— BEGIN —

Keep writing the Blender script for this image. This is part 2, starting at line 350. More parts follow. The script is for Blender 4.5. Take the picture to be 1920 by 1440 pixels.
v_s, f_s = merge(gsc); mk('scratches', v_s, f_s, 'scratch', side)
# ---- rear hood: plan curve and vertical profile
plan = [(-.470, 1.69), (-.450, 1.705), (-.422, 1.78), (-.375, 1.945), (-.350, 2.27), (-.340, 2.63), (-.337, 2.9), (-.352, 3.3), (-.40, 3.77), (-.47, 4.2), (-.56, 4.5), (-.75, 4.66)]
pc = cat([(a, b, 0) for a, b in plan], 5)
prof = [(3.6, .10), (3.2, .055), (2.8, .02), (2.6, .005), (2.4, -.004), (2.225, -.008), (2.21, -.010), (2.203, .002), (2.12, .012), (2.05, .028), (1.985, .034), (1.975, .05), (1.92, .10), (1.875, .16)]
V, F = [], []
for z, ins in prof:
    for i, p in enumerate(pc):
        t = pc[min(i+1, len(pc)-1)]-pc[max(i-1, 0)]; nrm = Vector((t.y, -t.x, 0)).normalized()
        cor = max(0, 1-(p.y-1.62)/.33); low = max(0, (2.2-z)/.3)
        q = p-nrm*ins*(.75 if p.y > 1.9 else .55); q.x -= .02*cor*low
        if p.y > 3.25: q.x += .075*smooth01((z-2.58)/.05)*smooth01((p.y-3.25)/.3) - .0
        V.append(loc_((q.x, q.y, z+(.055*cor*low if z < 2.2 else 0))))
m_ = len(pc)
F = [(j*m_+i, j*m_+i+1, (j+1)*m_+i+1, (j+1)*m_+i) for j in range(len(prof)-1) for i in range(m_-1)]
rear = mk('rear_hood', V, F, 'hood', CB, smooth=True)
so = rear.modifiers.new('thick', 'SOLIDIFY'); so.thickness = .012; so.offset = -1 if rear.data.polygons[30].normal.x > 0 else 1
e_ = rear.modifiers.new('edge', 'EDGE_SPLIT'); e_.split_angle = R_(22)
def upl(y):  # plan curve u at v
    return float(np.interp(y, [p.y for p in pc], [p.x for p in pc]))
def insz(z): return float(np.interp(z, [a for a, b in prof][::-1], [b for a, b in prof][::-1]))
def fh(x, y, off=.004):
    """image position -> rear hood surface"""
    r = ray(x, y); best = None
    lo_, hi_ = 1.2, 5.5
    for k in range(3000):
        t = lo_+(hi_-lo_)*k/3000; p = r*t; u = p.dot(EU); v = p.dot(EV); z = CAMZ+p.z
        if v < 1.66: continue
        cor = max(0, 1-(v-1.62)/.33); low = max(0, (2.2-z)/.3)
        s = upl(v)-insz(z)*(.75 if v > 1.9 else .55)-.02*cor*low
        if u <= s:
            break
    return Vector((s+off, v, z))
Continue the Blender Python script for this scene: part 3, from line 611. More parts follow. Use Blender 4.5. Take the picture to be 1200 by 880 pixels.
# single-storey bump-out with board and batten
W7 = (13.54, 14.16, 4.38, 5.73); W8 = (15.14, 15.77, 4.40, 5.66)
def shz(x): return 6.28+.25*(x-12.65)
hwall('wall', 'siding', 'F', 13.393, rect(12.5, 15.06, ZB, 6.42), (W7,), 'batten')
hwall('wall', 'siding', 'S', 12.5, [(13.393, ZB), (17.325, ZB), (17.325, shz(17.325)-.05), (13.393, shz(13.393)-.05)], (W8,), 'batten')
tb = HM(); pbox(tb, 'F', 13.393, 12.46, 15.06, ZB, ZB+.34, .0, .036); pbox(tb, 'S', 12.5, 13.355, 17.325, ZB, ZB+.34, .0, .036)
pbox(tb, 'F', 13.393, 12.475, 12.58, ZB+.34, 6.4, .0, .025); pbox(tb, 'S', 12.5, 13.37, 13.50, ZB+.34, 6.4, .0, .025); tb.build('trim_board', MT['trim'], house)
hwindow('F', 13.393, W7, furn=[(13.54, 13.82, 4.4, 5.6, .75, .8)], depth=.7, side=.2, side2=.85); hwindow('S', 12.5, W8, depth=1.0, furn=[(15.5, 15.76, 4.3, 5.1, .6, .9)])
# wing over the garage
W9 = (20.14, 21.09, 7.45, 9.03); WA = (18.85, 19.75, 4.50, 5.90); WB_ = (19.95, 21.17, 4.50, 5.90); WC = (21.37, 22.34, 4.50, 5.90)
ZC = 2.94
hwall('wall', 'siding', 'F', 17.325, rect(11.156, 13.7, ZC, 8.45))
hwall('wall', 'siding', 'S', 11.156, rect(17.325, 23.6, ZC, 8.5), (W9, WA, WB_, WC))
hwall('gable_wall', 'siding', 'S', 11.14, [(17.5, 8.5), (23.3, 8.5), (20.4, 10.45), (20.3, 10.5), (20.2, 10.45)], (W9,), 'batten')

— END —

→ **Directive**
Your task is to repeat each line of the material exactly.

→ **Exercise response**
Keep writing the Blender script for this image. This is part 2, starting at line 350. More parts follow. The script is for Blender 4.5. Take the picture to be 1920 by 1440 pixels.
v_s, f_s = merge(gsc); mk('scratches', v_s, f_s, 'scratch', side)
# ---- rear hood: plan curve and vertical profile
plan = [(-.470, 1.69), (-.450, 1.705), (-.422, 1.78), (-.375, 1.945), (-.350, 2.27), (-.340, 2.63), (-.337, 2.9), (-.352, 3.3), (-.40, 3.77), (-.47, 4.2), (-.56, 4.5), (-.75, 4.66)]
pc = cat([(a, b, 0) for a, b in plan], 5)
prof = [(3.6, .10), (3.2, .055), (2.8, .02), (2.6, .005), (2.4, -.004), (2.225, -.008), (2.21, -.010), (2.203, .002), (2.12, .012), (2.05, .028), (1.985, .034), (1.975, .05), (1.92, .10), (1.875, .16)]
V, F = [], []
for z, ins in prof:
    for i, p in enumerate(pc):
        t = pc[min(i+1, len(pc)-1)]-pc[max(i-1, 0)]; nrm = Vector((t.y, -t.x, 0)).normalized()
        cor = max(0, 1-(p.y-1.62)/.33); low = max(0, (2.2-z)/.3)
        q = p-nrm*ins*(.75 if p.y > 1.9 else .55); q.x -= .02*cor*low
        if p.y > 3.25: q.x += .075*smooth01((z-2.58)/.05)*smooth01((p.y-3.25)/.3) - .0
        V.append(loc_((q.x, q.y, z+(.055*cor*low if z < 2.2 else 0))))
m_ = len(pc)
F = [(j*m_+i, j*m_+i+1, (j+1)*m_+i+1, (j+1)*m_+i) for j in range(len(prof)-1) for i in range(m_-1)]
rear = mk('rear_hood', V, F, 'hood', CB, smooth=True)
so = rear.modifiers.new('thick', 'SOLIDIFY'); so.thickness = .012; so.offset = -1 if rear.data.polygons[30].normal.x > 0 else 1
e_ = rear.modifiers.new('edge', 'EDGE_SPLIT'); e_.split_angle = R_(22)
def upl(y):  # plan curve u at v
    return float(np.interp(y, [p.y for p in pc], [p.x for p in pc]))
def insz(z): return float(np.interp(z, [a for a, b in prof][::-1], [b for a, b in prof][::-1]))
def fh(x, y, off=.004):
    """image position -> rear hood surface"""
    r = ray(x, y); best = None
    lo_, hi_ = 1.2, 5.5
    for k in range(3000):
        t = lo_+(hi_-lo_)*k/3000; p = r*t; u = p.dot(EU); v = p.dot(EV); z = CAMZ+p.z
        if v < 1.66: continue
        cor = max(0, 1-(v-1.62)/.33); low = max(0, (2.2-z)/.3)
        s = upl(v)-insz(z)*(.75 if v > 1.9 else .55)-.02*cor*low
        if u <= s:
            break
    return Vector((s+off, v, z))
Continue the Blender Python script for this scene: part 3, from line 611. More parts follow. Use Blender 4.5. Take the picture to be 1200 by 880 pixels.
# single-storey bump-out with board and batten
W7 = (13.54, 14.16, 4.38, 5.73); W8 = (15.14, 15.77, 4.40, 5.66)
def shz(x): return 6.28+.25*(x-12.65)
hwall('wall', 'siding', 'F', 13.393, rect(12.5, 15.06, ZB, 6.42), (W7,), 'batten')
hwall('wall', 'siding', 'S', 12.5, [(13.393, ZB), (17.325, ZB), (17.325, shz(17.325)-.05), (13.393, shz(13.393)-.05)], (W8,), 'batten')
tb = HM(); pbox(tb, 'F', 13.393, 12.46, 15.06, ZB, ZB+.34, .0, .036); pbox(tb, 'S', 12.5, 13.355, 17.325, ZB, ZB+.34, .0, .036)
pbox(tb, 'F', 13.393, 12.475, 12.58, ZB+.34, 6.4, .0, .025); pbox(tb, 'S', 12.5, 13.37, 13.50, ZB+.34, 6.4, .0, .025); tb.build('trim_board', MT['trim'], house)
hwindow('F', 13.393, W7, furn=[(13.54, 13.82, 4.4, 5.6, .75, .8)], depth=.7, side=.2, side2=.85); hwindow('S', 12.5, W8, depth=1.0, furn=[(15.5, 15.76, 4.3, 5.1, .6, .9)])
# wing over the garage
W9 = (20.14, 21.09, 7.45, 9.03); WA = (18.85, 19.75, 4.50, 5.90); WB_ = (19.95, 21.17, 4.50, 5.90); WC = (21.37, 22.34, 4.50, 5.90)
ZC = 2.94
hwall('wall', 'siding', 'F', 17.325, rect(11.156, 13.7, ZC, 8.45))
hwall('wall', 'siding', 'S', 11.156, rect(17.325, 23.6, ZC, 8.5), (W9, WA, WB_, WC))
hwall('gable_wall', 'siding', 'S', 11.14, [(17.5, 8.5), (23.3, 8.5), (20.4, 10.45), (20.3, 10.5), (20.2, 10.45)], (W9,), 'batten')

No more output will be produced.